Look through the lines below and extract any with the word "that".
== EXTRACTED ENTRIES ==
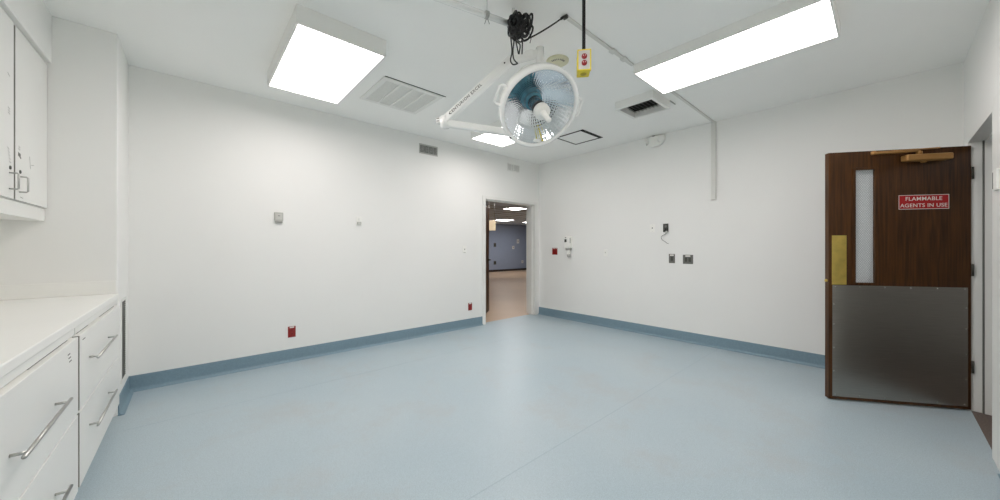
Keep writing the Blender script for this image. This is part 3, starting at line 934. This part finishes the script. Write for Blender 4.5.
cbn = thing('cable_bundle', 'tangled coil of black cables hanging from the white pipe', 'cables', (pe.x, pe.y, ZP))
rc_ = random.Random(11)
coil = MB()
cen = on_z(518.5, 24, ZP - .02)
for k in range(26):
    R_ = 0.045 + rc_.uniform(-0.02, 0.03)
    ox = rc_.uniform(-0.055, 0.062); oz = -0.35 * ox + rc_.uniform(-0.02, 0.02) - 0.012
    tilt = rc_.uniform(-0.5, 0.5); asp = rc_.uniform(0.35, 0.7)
    lp = []
    for j in range(24):
        a = 2 * PI * j / 24
        lx = math.cos(a) * R_ * asp; lz = math.sin(a) * R_ * 0.95
        x_ = lx * math.cos(tilt) - lz * math.sin(tilt); z_ = lx * math.sin(tilt) + lz * math.cos(tilt)
        lp.append(cen + RT * (ox + x_) + UP * min(oz + z_, H - 0.012 - cen.z) + FW * (0.035 * math.sin(a * 2 + k) + rc_.uniform(-.004, .004)))
    coil.tube(lp, 0.0068, 6, closed=True)
coil.build('coil', BLACK, cbn)

def smooth_path(pts, n=10):
    out = []
    P = [V(p) for p in pts]
    P = [P[0] * 2 - P[1]] + P + [P[-1] * 2 - P[-2]]
    for i in range(1, len(P) - 2):
        for k in range(n):
            t = k / n
            a, b_, c_, d_ = P[i - 1], P[i], P[i + 1], P[i + 2]
            out.append(0.5 * ((2 * b_) + (c_ - a) * t + (2 * a - 5 * b_ + 4 * c_ - d_) * t * t + (3 * b_ - a - 3 * c_ + d_) * t ** 3))
    out.append(P[-2])
    return out
DZ = 2.44
def hang(*pp, d=DZ, r=0.0048):
    MB().tube(smooth_path([at(x, y, d) for x, y in pp]), r, 8).build('hanging_cable', BLACK, cbn)
hang((509, 24), (511, 40), (512, 52), (510.5, 60), (513, 64.5), (518, 63.5))
hang((511, 24), (514, 38), (513, 50), (513.5, 58), (516, 62), (517.5, 63), d=2.42)
hang((513, 30), (516, 42), (518.5, 54))
hang((522.5, 28), (522.5, 40), (522, 54))
hang((518, 30), (516, 40), (520, 45), (519, 54), d=2.43)
hang((513, 34), (520, 42), (524, 36), (529, 33), (527, 26), d=2.42)
hang((529, 33), (531, 38), (530, 43), r=0.0025)
e0, e1 = at(521, 42, 2.44), V((1.955, yc, H - 0.022))
lead = [e0.lerp(e1, t) + V((0, 0, -0.012 * 4 * t * (1 - t))) for t in [i / 14 for i in range(15)]]
MB().tube(lead, 0.0055, 8).build('lead_cable', BLACK, cbn)
MB().cyl(lead[-2].lerp(lead[-1], .2), lead[-1], 0.0095, seg=12).build('cable_plug', BLACK, cbn)

# yellow pendant outlet box on a coiled cord
pd = 2.20
pc = at(584.2, 60, pd)
nb = (-FW * math.cos(math.radians(8)) - RT * math.sin(math.radians(8))).normalized()
xb = UP.cross(nb).normalized()            # to the viewer's right
po = thing('pendant_outlet', 'yellow pendant outlet box hanging from a coiled black cord', 'outlet box', (pc.x, pc.y, pc.z))
Mb = frame_mat(pc, xb, UP, nb)
hw, hh, dp = 0.040, 0.064, 0.100
bx = MB().box(-hw, hw, -hh, hh, -dp, 0.0, 0.005, 2, M=Mb).build('box', YEL, po)
bz = MB()
for a in ((-hw - .003, -hw + .004, -hh - .003, hh + .003), (hw - .004, hw + .003, -hh - .003, hh + .003), (-hw, hw, hh - .004, hh + .003), (-hw, hw, -hh - .003, -hh + .004)):
    bz.box(a[0], a[1], a[2], a[3], -0.018, 0.006, 0.0015, 1, M=Mb)
bz.build('bezel', YEL, bx)
pl = MB().box(-hw + .004, hw - .004, -hh + .004, hh - .004, 0.0, 0.005, 0.0015, 2, M=Mb).build('face_plate', STEEL, po)
MATS['plate_silver'] = mat('plate_silver', '#c4c2bc', 0.4, 0.1, var=0.02)
pl.data.materials[0] = MATS['plate_silver']
for yv in (0.021, -0.021):
    rcpt = MB().lathe(Mb @ V((0, yv, 0.004)), nb, [(0.0175, 0), (0.0175, 0.004), (0.016, 0.006), (0, 0.006)], 28).build('receptacle', REDB, po)
    so = MB()
    for xo in (-0.006, 0.006):
        so.box(xo - .0013, xo + .0013, yv + .001, yv + .0095, 0.0095, 0.0106, M=Mb)
    so.build('socket_slots', SIGNW, rcpt)
MB().lathe(Mb @ V((0, -hh - .0005, -dp * 0.52)), -UP, [(0.020, -0.002), (0.020, 0.0012), (0.016, 0.0016), (0, 0.0016)], 24).build('knockout', mat('knockout_yellow', '#b9a41c', 0.5, var=0.05), bx)
ct0 = Mb @ V((0, hh, -dp * 0.25))
MB().cyl(ct0 - V((0, 0, .002)), ct0 + V((0, 0, 0.016)), 0.016, 0.011, seg=16).build('strain_relief', DARKM, po)
hp = []
L = H - .012 - (ct0.z + 0.012); turns = 52
for k in range(turns * 8 + 1):
    a = 2 * PI * k / 8
    hp.append(V((ct0.x + 0.0075 * math.cos(a), ct0.y + 0.0075 * math.sin(a), ct0.z + 0.012 + L * k / (turns * 8))))
MB().tube(hp, 0.0042, 6).build('coiled_cord', BLACK, po)
MB().lathe((ct0.x, ct0.y, H - .0005), (0, 0, -1), [(0.05, 0), (0.05, 0.01), (0.03, 0.022), (0, 0.024)], 28).build('ceiling_rose', WPLAS, po)

# ================================================================== NORTH WALL DEVICES (face -y)
def plateN(x, z, w_, h_, t=0.006):
    return MB().box(x - w_ / 2, x + w_ / 2, YN - t, YN - .0003, z - h_ / 2, z + h_ / 2, min(0.003, t * .45), 2)
def plateE(y, z, w_, h_, t=0.006):
    return MB().box(XE - t, XE - .0003, y - w_ / 2, y + w_ / 2, z - h_ / 2, z + h_ / 2, min(0.003, t * .45), 2)

def wall_vent(x0, x1, z0, z1, label, vertical, dark):
    t = thing('wall_vent', label, 'vent', ((x0 + x1) / 2, YN, z0), group='high wall vents')
    f = MB(); b = 0.016
    f.box(x0, x1, YN - .008, YN - .0003, z0, z0 + b, .002, 1).box(x0, x1, YN - .008, YN - .0003, z1 - b, z1, .002, 1)
    f.box(x0, x0 + b, YN - .008, YN - .0003, z0 + b, z1 - b, .002, 1).box(x1 - b, x1, YN - .008, YN - .0003, z0 + b, z1 - b, .002, 1)
    f.build('frame', TRIMW if not dark else GPLAS, t)
    MB().box(x0 + b, x1 - b, YN - .002, YN - .0004, z0 + b, z1 - b).build('backing', DARK if dark else GREYD, t)
    if vertical:
        n = 22
        for k in range(n):
            xx = x0 + b + .004 + (x1 - x0 - 2 * b - .012) * k / (n - 1)
            MB().box(xx - .003, xx + .003, YN - .008, YN - .002, z0 + b, z1 - b).build('louvre', TRIMW, t)
        for k in (0.33, 0.5):
            xx = x0 + (x1 - x0) * k
            MB().box(xx - .007, xx + .007, YN - .009, YN - .002, z0 + b, z1 - b).build('divider', TRIMW, t)
    else:
        n = 7
        for k in range(n):
            zz = z0 + b + .006 + (z1 - z0 - 2 * b - .012) * k / (n - 1)
            M = Matrix.Translation((0, YN - .0055, zz)) @ Matrix.Rotation(math.radians(-35), 4, 'X')
            MB().box(x0 + b, x1 - b, -.0058, .0058, -.001, .001, M=M).build('louvre', GPLAS, t)
        for k in (0.2, 0.5, 0.75):
            xx = x0 + (x1 - x0) * k
            MB().box(xx - .003, xx + .003, YN - .009, YN - .002, z0 + b, z1 - b).build('divider', GRIL, t)
wall_vent(2.474, 2.787, 2.693, 2.838, 'dark louvred wall vent near the four-panel ceiling vent', False, True)
wall_vent(4.238, 4.552, 2.700, 2.843, 'pale slatted wall vent high above the far doorway', True, False)

th = thing('mounted_thermostat', 'grey box thermostat on the long white wall', 'thermostat', (0.722, YN, 1.6))
MB().box(0.680, 0.764, YN - 0.03, YN - .0003, 1.604, 1.700, 0.006, 3).build('body', GPLAS, th)
MB().box(0.694, 0.750, YN - 0.033, YN - 0.0295, 1.620, 1.685, 0.003, 2).build('cover', mat('thermo_cover', '#c6c6c0', 0.45, var=0.02), th)
MB().box(0.712, 0.732, YN - 0.0345, YN - 0.0328, 1.657, 1.664).build('display', GREYD, th)
MB().box(0.686, 0.758, YN - 0.024, YN - .0003, 1.582, 1.604, 0.003, 1).build('lower_lip', GRIL, th)

def duplex(name, label, cat, make, pos, facing, pm, rm, w_=0.074, h_=0.118, group=None, top_clip=False):
    """single gang plate with a duplex receptacle"""
    loc = (pos[0], YN, pos[1]) if facing == 'N' else (XE, pos[0], pos[1])
    t = thing(name, label, cat, loc, group=group)
    make(pos[0], pos[1], w_, h_).build('cover_plate', pm, t)
    for dz in (0.021, -0.021):
        if facing == 'N':
            o, a = (pos[0], YN - .0055, pos[1] + dz), (0, -1, 0)
        else:
            o, a = (XE - .0055, pos[0], pos[1] + dz), (-1, 0, 0)
        r = MB().lathe(o, a, [(0.0165, 0), (0.0165, .002), (0.015, .0035), (0, .0035)], 24).build('receptacle', rm, t)
        s = MB()
        for q in (-.006, .006):
            if facing == 'N':
                s.box(pos[0] + q - .0012, pos[0] + q + .0012, YN - .0098, YN - .0088, pos[1] + dz, pos[1] + dz + .009)
            else:
                s.box(XE - .0098, XE - .0088, pos[0] + q - .0012, pos[0] + q + .0012, pos[1] + dz, pos[1] + dz + .009)
        s.build('socket_slots', BLACK, r)
    if top_clip:
        if facing == 'N':
            c_ = MB().box(pos[0] - .022, pos[0] + .022, YN - .0085, YN - .0055, pos[1] + h_ / 2 - .018, pos[1] + h_ / 2 - .004)
        else:
            c_ = MB().box(XE - .0085, XE - .0055, pos[0] - .022, pos[0] + .022, pos[1] + h_ / 2 - .018, pos[1] + h_ / 2 - .004)
        c_.build('white_label', SIGNW, t)
    return t
duplex('wall_outlet', 'red wall outlet low below the thermostat', 'outlet', plateN, (0.852, 0.338), 'N', RED, RED, 0.078, 0.126, top_clip=True)
duplex('wall_outlet', 'red wall outlet low beside the far doorway', 'outlet', plateN, (3.404, 0.338), 'N', RED, RED, 0.078, 0.122, top_clip=True)
wo = duplex('wall_outlet', 'white wall outlet on the long wall at thermostat height', 'outlet', plateN, (1.612, 1.650), 'N', WPLAS, WPLAS, 0.072, 0.116)
MB().box(1.583, 1.633, YN - .030, YN - .009, 1.605, 1.640, .004, 2).build('plug_adapter', GPLAS, wo)

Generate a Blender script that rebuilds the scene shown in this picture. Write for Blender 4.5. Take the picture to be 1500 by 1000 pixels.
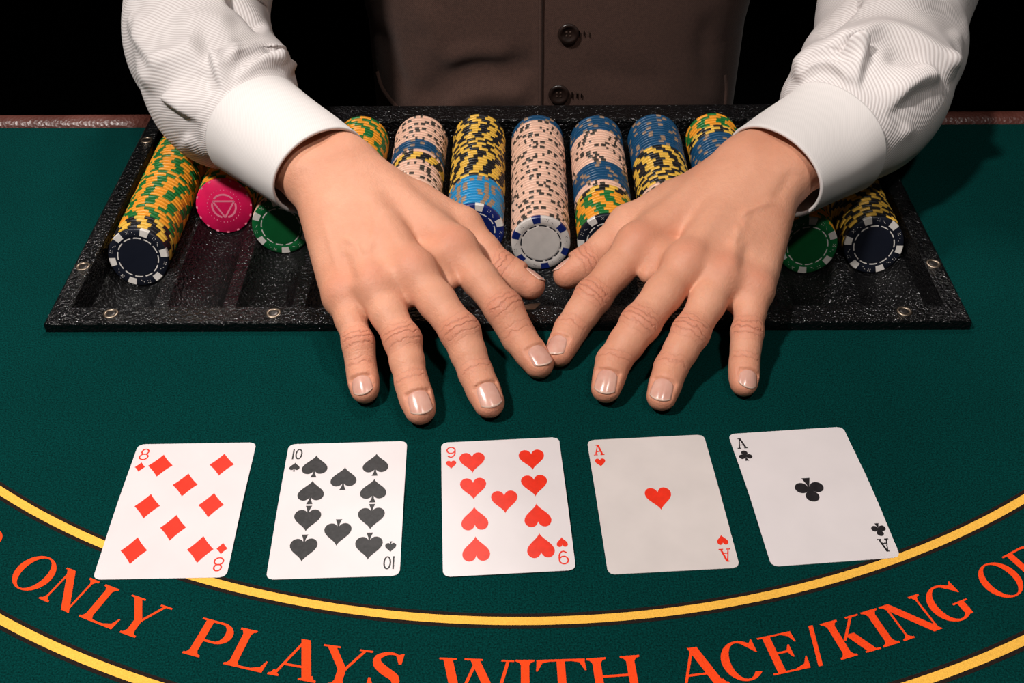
import bpy, bmesh, math, random
import numpy as np
from mathutils import Matrix, Vector

for o in list(bpy.data.objects):
    bpy.data.objects.remove(o)
scene = bpy.context.scene
col = scene.collection
random.seed(7)
rng = np.random.default_rng(7)
S, TZ = 0.001, 0.78            # all lengths below are millimetres, z = 0 on the felt; the felt lies 0.78 m above the floor


def w2(p):                     # millimetres -> metres
    return Vector((p[0] * S, p[1] * S, p[2] * S + TZ))


# ------------------------------------------------------------------ camera
FOC, CH = 1575.43, 415.67
CF = np.array([-0.0052485, 0.7572838, -0.6530648])
CR = np.array([0.9999825, 0.0021915, -0.0054954])
CU = np.array([0.0027304, 0.6530823, 0.7572821])
CAM = np.array([0, 0, CH])
cd = bpy.data.cameras.new('camera')
cam = bpy.data.objects.new('camera', cd)
col.objects.link(cam)
cd.sensor_fit = 'HORIZONTAL'
cd.sensor_width = 36
cd.lens = FOC / 1500 * 36
cd.clip_start = 0.01
m = Matrix.Identity(4)
for i in range(3):
    m[i][0], m[i][1], m[i][2] = CR[i], CU[i], -CF[i]
m.translation = w2(CAM)
cam.matrix_world = m
scene.camera = cam

# ------------------------------------------------------------------ world, lights, exposure
wd = bpy.data.worlds.new('dark_room')
scene.world = wd
wd.use_nodes = True
wd.node_tree.nodes['Background'].inputs[0].default_value = (1.0, 0.9, 0.8, 1)
wd.node_tree.nodes['Background'].inputs[1].default_value = 0.012


def spot(name, loc, target, power, size, cone=80, blend=0.6, color=(1, 0.95, 0.90)):
    ld = bpy.data.lights.new(name, 'SPOT')
    ld.energy = power
    ld.shadow_soft_size = size
    ld.spot_size = math.radians(cone)
    ld.spot_blend = blend
    ld.color = color
    o = bpy.data.objects.new(name, ld)
    col.objects.link(o)
    o.location = w2(loc)
    o.rotation_euler = (w2(target) - w2(loc)).to_track_quat('-Z', 'Y').to_euler()
    return o


spot('table_spot_light', (-700, 80, 1480), (-60, 540, 0), 112, 0.06, 60, 0.9)
spot('table_spot_light', (330, -120, 1500), (0, 660, 0), 28, 0.06, 60, 0.9)
spot('table_spot_light', (-40, 1435, 1450), (0, 480, 0), 50, 0.06, 75, 0.8)

vs = scene.view_settings
vs.view_transform = 'Standard'
vs.look = 'None'
vs.gamma = 1
vs.exposure = 0.0
vs.use_curve_mapping = False


# ------------------------------------------------------------------ geometry helpers
def A(*a):
    return np.array(a, float)


def nrm(v):
    v = np.asarray(v, float)
    return v / np.linalg.norm(v)


def P(x, y, z=0.0):            # the point at height z that the photograph shows at pixel (x, y)
    d = CF + CR * (x - 750) / FOC - CU * (y - 500) / FOC
    return CAM + (z - CH) / d[2] * d


def PY(x, y, Y):               # the same, on the vertical plane at depth Y
    d = CF + CR * (x - 750) / FOC - CU * (y - 500) / FOC
    return CAM + Y / d[1] * d


def proj(V):
    d = np.asarray(V) - CAM
    z = d @ CF
    return np.stack([750 + FOC * (d @ CR) / z, 500 - FOC * (d @ CU) / z], -1)


def link(o, parent=None):
    col.objects.link(o)
    if parent is not None:
        o.parent = parent
    return o


def origin_of(o):              # world origin of an unrotated parent chain, in millimetres
    v = Vector((0, 0, 0))
    while o is not None:
        v += o.location
        o = o.parent
    return A(v.x / S, v.y / S, (v.z - TZ) / S)


def mesh_data(name, V, Fc, mats, mi=None, smooth=True):
    me = bpy.data.meshes.new(name)
    V = np.asarray(V, float) * S
    me.from_pydata(V.tolist(), [], [list(map(int, f)) for f in Fc])
    for mm in (mats if isinstance(mats, (list, tuple)) else [mats]):
        me.materials.append(mm)
    if mi is not None:
        me.polygons.foreach_set('material_index', np.asarray(mi, np.int32))
    me.polygons.foreach_set('use_smooth', np.full(len(me.polygons), smooth))
    me.update()
    return me


def mk(name, V, Fc, mats, parent=None, origin=None, mi=None, smooth=True):
    V = np.asarray(V, float)
    if origin is None:
        origin = A(0, 0, 0) if parent is None else origin_of(parent)
    origin = np.asarray(origin, float)
    me = mesh_data(name, V - origin, Fc, mats, mi, smooth)
    o = link(bpy.data.objects.new(name, me), parent)
    if parent is None:
        o.location = w2(origin)
    else:
        o.location = Vector(tuple((origin - origin_of(parent)) * S))
    return o


def empty(name, loc):
    o = link(bpy.data.objects.new(name, None))
    o.empty_display_size = 0.02
    o.location = w2(loc)
    return o


def tag(o, label, cat, group=None):
    o['label'] = label
    o['category'] = cat
    if group:
        o['group'] = group
    return o


def fix_normals(o):
    bm = bmesh.new()
    bm.from_mesh(o.data)
    bmesh.ops.recalc_face_normals(bm, faces=bm.faces)
    bm.to_mesh(o.data)
    bm.free()
    return o


class MB:                      # collects vertices and faces
    def __init__(s):
        s.V, s.F, s.M = [], [], []

    def add(s, V, Fc, mi=0):
        n = len(s.V)
        s.V += [tuple(v) for v in V]
        s.F += [[n + i for i in f] for f in Fc]
        s.M += [mi] * len(Fc)
        return s

    def box(s, a, b, mi=0, bev=0):
        x0, y0, z0 = a
        x1, y1, z1 = b
        if bev <= 0:
            V = [(x, y, z) for z in (z0, z1) for y in (y0, y1) for x in (x0, x1)]
            return s.add(V, [(0, 2, 3, 1), (4, 5, 7, 6), (0, 1, 5, 4), (2, 6, 7, 3), (0, 4, 6, 2), (1, 3, 7, 5)], mi)
        rings = []
        c = bev
        for (ins, z) in ((c, z0), (0, z0 + c), (0, z1 - c), (c, z1)):
            X0, X1, Y0, Y1 = x0 + ins, x1 - ins, y0 + ins, y1 - ins
            rings.append([(X0 + c, Y0, z), (X1 - c, Y0, z), (X1, Y0 + c, z), (X1, Y1 - c, z), (X1 - c, Y1, z), (X0 + c, Y1, z), (X0, Y1 - c, z), (X0, Y0 + c, z)])
        V = sum(rings, [])
        Fc = [list(range(7, -1, -1)), list(range(24, 32))]
        for k in range(3):
            for i in range(8):
                j = (i + 1) % 8
                Fc.append((k * 8 + i, k * 8 + j, k * 8 + 8 + j, k * 8 + 8 + i))
        return s.add(V, Fc, mi)

    def build(s, name, mats, parent=None, origin=None, smooth=False):
        return mk(name, s.V, s.F, mats, parent, origin, s.M, smooth)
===
RESULT OF THE TASK.
Generate a Blender script that rebuilds the scene shown in this picture. Write for Blender 4.5. Take the picture to be 1500 by 1000 pixels.
def P(x, y, z=0.0):            # the point at height z that the photograph shows at pixel (x, y)